May faces EU leaders as Brexit talks stall
BRUSSELS (Reuters) – British Prime Minister Theresa May was expected to address EU counterparts in Brussels on Wednesday, but there is little hope on either side of a quick breakthrough after Brexit talks stalled over the weekend.
German Chancellor Angela Merkel echoed a hardening tone among the 27 other governments, whose leaders will gather over dinner after a presentation by May to discuss stepping up preparations for Britain dropping out of the EU with no deal in March.
All member states, she said before flying to the summit, must prepare for all outcomes: “That includes the possibility that Britain leaves the EU without a deal.”
With wrangling over how to keep Northern Ireland’s land border with the EU open after Britain leaves the EU’s customs and regulatory space, Irish Foreign Minister Simon Coveney said it is unlikely the 27 leaders would set a date for a special summit to seal a deal – as was the hope before talks stalled.
Summit chairman Donald Tusk called on May to come to Brussels with “creative” new ideas to unblock the process, but British officials have given little indication she has much new to say as she battles deep opposition among her own allies to the kind of agreement that Brussels says is pretty much its final offer.

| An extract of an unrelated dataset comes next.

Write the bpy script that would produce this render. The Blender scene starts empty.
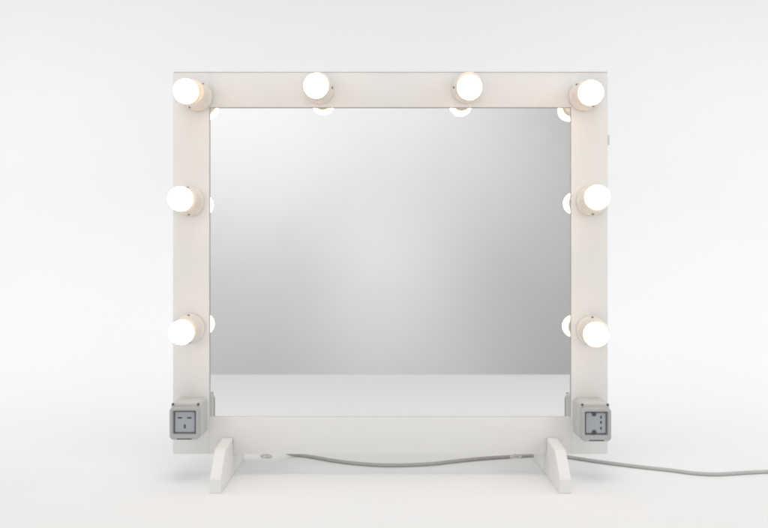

May told Parliament she wants any treaty that includes the Irish border issue linked to a separate declaration the two sides intend to issue on their intentions for a close EU-UK trade pact to be negotiated after Brexit.
The EU agrees a close customs and regulatory relationship could avert the kind of border disruption that could revive sectarian tensions in Northern Ireland, but they still want a “backstop” guarantee that if that is not in place, then the EU would keep the province in a special economic zone.
May and her Northern Irish allies reject that as posing a risk of breaking up the UK.
EU diplomats told Reuters on Monday that negotiator Michel Barnier offered to help defuse the issue by extending a status-quo transition period for Britain by an extra year to the end of 2021 to give time for a trade deal that would avert the need to trigger a backstop for Northern Ireland.